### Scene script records
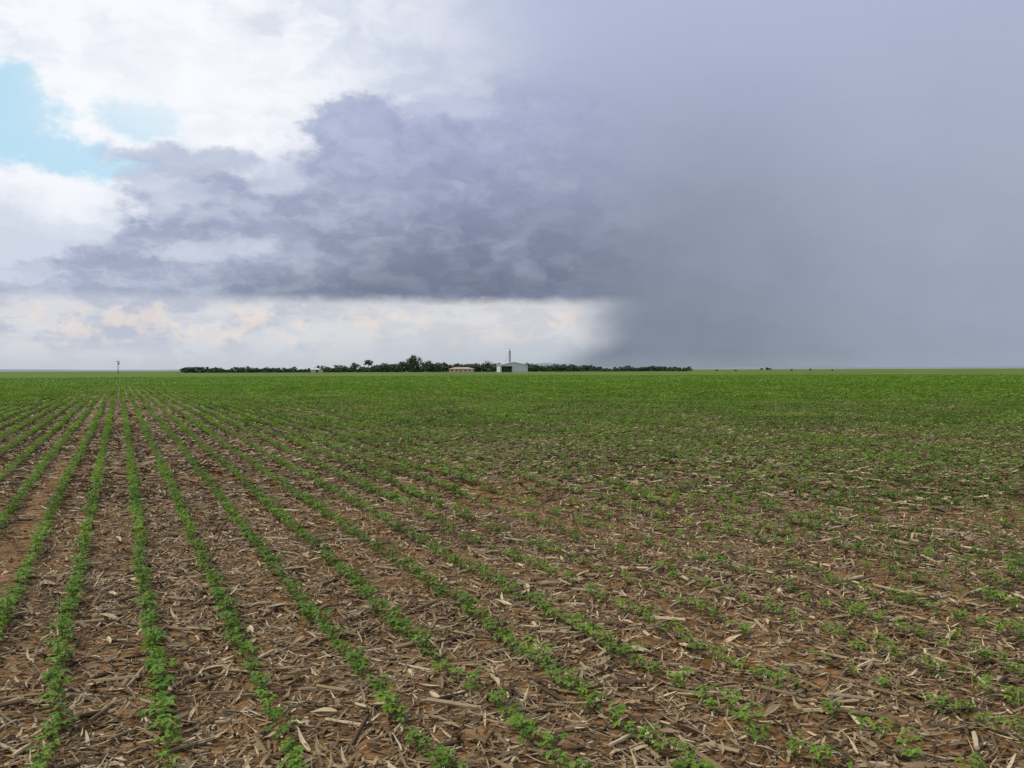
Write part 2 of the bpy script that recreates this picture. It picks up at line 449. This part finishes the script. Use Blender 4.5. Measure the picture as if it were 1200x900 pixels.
def crop_density(x, y):
    r = np.hypot(x, y)
    gapn = vn(x * 2.0 + 100, y * 2.6)
    patch = vn(x * .33 + 50, y * .22 + 9) + .6 * vn(x * .11, y * .07 + 30)
    orderly = np.clip(1 - (x - 1.8) / 3.0, 0, 1)
    d = .76 + .6 * patch + 1.1 * gapn
    d = np.clip(d, .10, 1)
    d = orderly * np.clip(.93 + gapn * .5, .5, 1) + (1 - orderly) * d
    d += np.clip((r - 8) / 24, 0, .6)
    return np.clip(d, 0, 1)
def rows_pts(r0, r1, step):
    XS, YS = [], []
    for rx in ROWS:
        if rx > r1 * math.sin(AZ1) + 1 or rx < r1 * math.sin(AZ0) - 1: continue
        ymax = math.sqrt(max(r1 * r1 - rx * rx, 0))
        if ymax <= 0: continue
        y = np.arange(.5 + rng.random() * step, ymax, step); y = y + rng.normal(0, step * .3, len(y))
        messy = np.clip((rx - 1.2) / 3, 0, 1)
        x = rx + (.03 + .05 * messy) * vn(y * .35 + rx * 13.7, np.full(len(y), rx * 3.1)) * 2 + rng.normal(0, .014 + .018 * messy, len(y))
        XS.append(x); YS.append(y)
    x = np.concatenate(XS); y = np.concatenate(YS)
    r = np.hypot(x, y); a_ = np.arctan2(x, y)
    k = (r >= r0) & (r < r1) & (a_ > AZ0) & (a_ < AZ1)
    x, y = x[k], y[k]
    k = rng.random(len(x)) < crop_density(x, y)
    return x[k], y[k]
acc = Acc()
def put_crop(protos, r0, r1, step, s0, s1, tilt=.12, isrow=False):
    x, y = rows_pts(r0, r1, step); n = len(x)
    pos = np.stack([x, y, height(x, y)], 1)
    vig = 1 + .5 * vn(x * .5 + 7, y * .35 + 70) + .25 * vn(x * 1.7, y * 1.5)
    tint = np.clip(.5 + .5 * vn(x * .8, y * .5) + rng.normal(0, .10, n), .1, .9)
    rz = rng.normal(0, .15, n) if isrow else rng.random(n) * 6.28
    acc.scatter(protos, pos, rz, rng.uniform(s0, s1, n) * vig, rng.normal(0, tilt, n), rng.normal(0, tilt, n), tint)
    return n
c0 = put_crop([plant(True) for _ in range(14)], 2.6, 13, .062, .7, 1.25)
c1 = put_crop([plant(False, 1.2) for _ in range(10)], 13, 26, .075, .8, 1.3)
c1 += put_crop([clump(10, .05, .12, .066) for _ in range(12)], 26, 48, .12, .8, 1.3, .05, True)
c2 = put_crop([clump(10, .13, .12, .105) for _ in range(10)], 48, 110, .28, .8, 1.3, .05, True)
c3 = put_crop([clump(8, .4, .13, .20) for _ in range(10)], 110, 240, 1.0, .8, 1.3, .03, True)
print("crop", c0, c1, c2, c3)
acc.obj("soybean_crop_rows", M_leaf)

# ------------------------------------------------------------------ distant things
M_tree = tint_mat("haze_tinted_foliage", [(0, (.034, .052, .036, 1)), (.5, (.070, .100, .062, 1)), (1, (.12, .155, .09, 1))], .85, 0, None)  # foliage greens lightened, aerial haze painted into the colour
def flat(name, col, rough=.7, var=.2, sc=1.5):
    m, g, b = mat(name)
    tcc = g.n('ShaderNodeTexCoord'); n = g.noise(E(g, tcc.outputs['Object']), sc, 3, .6)
    d_ = tuple(c * (1 - var) for c in col) + (1,); l_ = tuple(min(1, c * (1 + var)) for c in col) + (1,)
    g.put(b.inputs['Base Color'], g.mix(g.ss(n, .3, .7), d_, l_)); b.inputs['Roughness'].default_value = rough
    return m
M_bark = flat("bark", (.09, .065, .045))
M_white = flat("white_painted_sheet", (.56, .58, .61), .5, .08)
M_roof = flat("galvanised_roof", (.46, .48, .50), .4, .12)
M_dark = flat("dark_interior", (.05, .05, .055))
M_tile = flat("clay_tile_roof", (.38, .27, .19), .8, .2)
M_wall = flat("plaster_wall", (.5, .45, .38))
M_steel = flat("steel", (.30, .31, .33), .5)
M_wood = flat("weathered_wood_pole", (.14, .11, .08))
M_hill = flat("haze_tinted_hill", (.20, .24, .28), .9, .05, .002)  # bluish base colour stands in for distance haze

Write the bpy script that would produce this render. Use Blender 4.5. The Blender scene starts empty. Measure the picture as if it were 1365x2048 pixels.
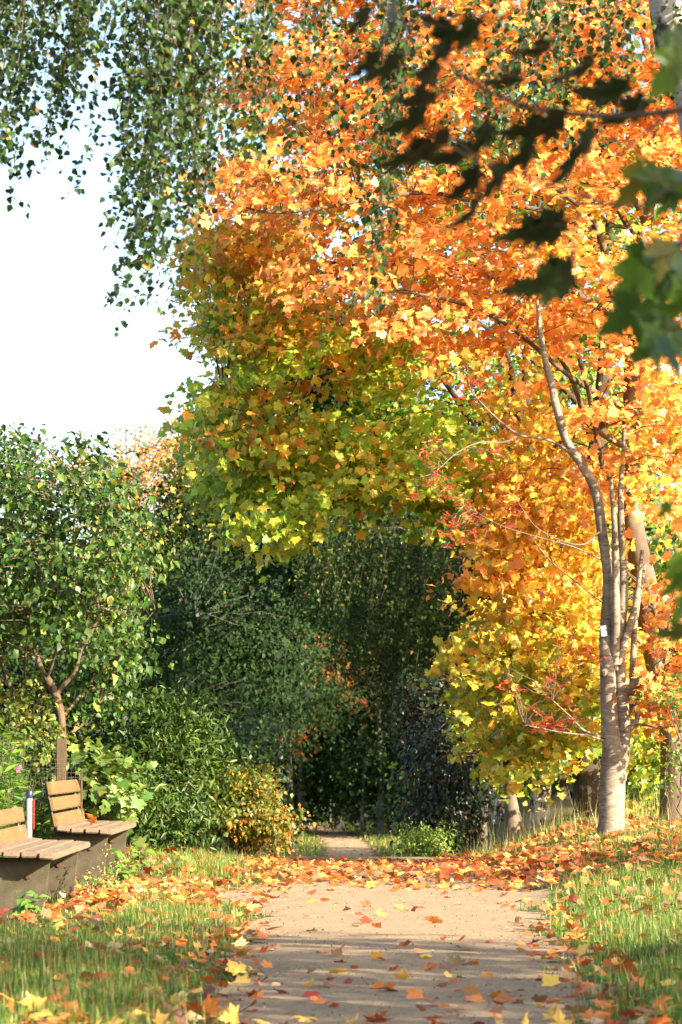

### EXERCISE DIRECTIONS
Repeat the records word for word. Any picture in them should be left out.

### TASK RESPONSE
Write part 2 of the bpy script that recreates this picture. It picks up at line 449. This part finishes the script. Use Blender 4.5. Measure the picture as if it were 1200x900 pixels.
def crop_density(x, y):
    r = np.hypot(x, y)
    gapn = vn(x * 2.0 + 100, y * 2.6)
    patch = vn(x * .33 + 50, y * .22 + 9) + .6 * vn(x * .11, y * .07 + 30)
    orderly = np.clip(1 - (x - 1.8) / 3.0, 0, 1)
    d = .76 + .6 * patch + 1.1 * gapn
    d = np.clip(d, .10, 1)
    d = orderly * np.clip(.93 + gapn * .5, .5, 1) + (1 - orderly) * d
    d += np.clip((r - 8) / 24, 0, .6)
    return np.clip(d, 0, 1)
def rows_pts(r0, r1, step):
    XS, YS = [], []
    for rx in ROWS:
        if rx > r1 * math.sin(AZ1) + 1 or rx < r1 * math.sin(AZ0) - 1: continue
        ymax = math.sqrt(max(r1 * r1 - rx * rx, 0))
        if ymax <= 0: continue
        y = np.arange(.5 + rng.random() * step, ymax, step); y = y + rng.normal(0, step * .3, len(y))
        messy = np.clip((rx - 1.2) / 3, 0, 1)
        x = rx + (.03 + .05 * messy) * vn(y * .35 + rx * 13.7, np.full(len(y), rx * 3.1)) * 2 + rng.normal(0, .014 + .018 * messy, len(y))
        XS.append(x); YS.append(y)
    x = np.concatenate(XS); y = np.concatenate(YS)
    r = np.hypot(x, y); a_ = np.arctan2(x, y)
    k = (r >= r0) & (r < r1) & (a_ > AZ0) & (a_ < AZ1)
    x, y = x[k], y[k]
    k = rng.random(len(x)) < crop_density(x, y)
    return x[k], y[k]
acc = Acc()
def put_crop(protos, r0, r1, step, s0, s1, tilt=.12, isrow=False):
    x, y = rows_pts(r0, r1, step); n = len(x)
    pos = np.stack([x, y, height(x, y)], 1)
    vig = 1 + .5 * vn(x * .5 + 7, y * .35 + 70) + .25 * vn(x * 1.7, y * 1.5)
    tint = np.clip(.5 + .5 * vn(x * .8, y * .5) + rng.normal(0, .10, n), .1, .9)
    rz = rng.normal(0, .15, n) if isrow else rng.random(n) * 6.28
    acc.scatter(protos, pos, rz, rng.uniform(s0, s1, n) * vig, rng.normal(0, tilt, n), rng.normal(0, tilt, n), tint)
    return n
c0 = put_crop([plant(True) for _ in range(14)], 2.6, 13, .062, .7, 1.25)
c1 = put_crop([plant(False, 1.2) for _ in range(10)], 13, 26, .075, .8, 1.3)
c1 += put_crop([clump(10, .05, .12, .066) for _ in range(12)], 26, 48, .12, .8, 1.3, .05, True)
c2 = put_crop([clump(10, .13, .12, .105) for _ in range(10)], 48, 110, .28, .8, 1.3, .05, True)
c3 = put_crop([clump(8, .4, .13, .20) for _ in range(10)], 110, 240, 1.0, .8, 1.3, .03, True)
print("crop", c0, c1, c2, c3)
acc.obj("soybean_crop_rows", M_leaf)

# ------------------------------------------------------------------ distant things
M_tree = tint_mat("haze_tinted_foliage", [(0, (.034, .052, .036, 1)), (.5, (.070, .100, .062, 1)), (1, (.12, .155, .09, 1))], .85, 0, None)  # foliage greens lightened, aerial haze painted into the colour
def flat(name, col, rough=.7, var=.2, sc=1.5):
    m, g, b = mat(name)
    tcc = g.n('ShaderNodeTexCoord'); n = g.noise(E(g, tcc.outputs['Object']), sc, 3, .6)
    d_ = tuple(c * (1 - var) for c in col) + (1,); l_ = tuple(min(1, c * (1 + var)) for c in col) + (1,)
    g.put(b.inputs['Base Color'], g.mix(g.ss(n, .3, .7), d_, l_)); b.inputs['Roughness'].default_value = rough
    return m
M_bark = flat("bark", (.09, .065, .045))
M_white = flat("white_painted_sheet", (.56, .58, .61), .5, .08)
M_roof = flat("galvanised_roof", (.46, .48, .50), .4, .12)
M_dark = flat("dark_interior", (.05, .05, .055))
M_tile = flat("clay_tile_roof", (.38, .27, .19), .8, .2)
M_wall = flat("plaster_wall", (.5, .45, .38))
M_steel = flat("steel", (.30, .31, .33), .5)
M_wood = flat("weathered_wood_pole", (.14, .11, .08))
M_hill = flat("haze_tinted_hill", (.20, .24, .28), .9, .05, .002)  # bluish base colour stands in for distance haze

Write the bpy script that would produce this render. Use Blender 4.5. The Blender scene starts empty. Measure the picture as if it were 1365x2048 pixels.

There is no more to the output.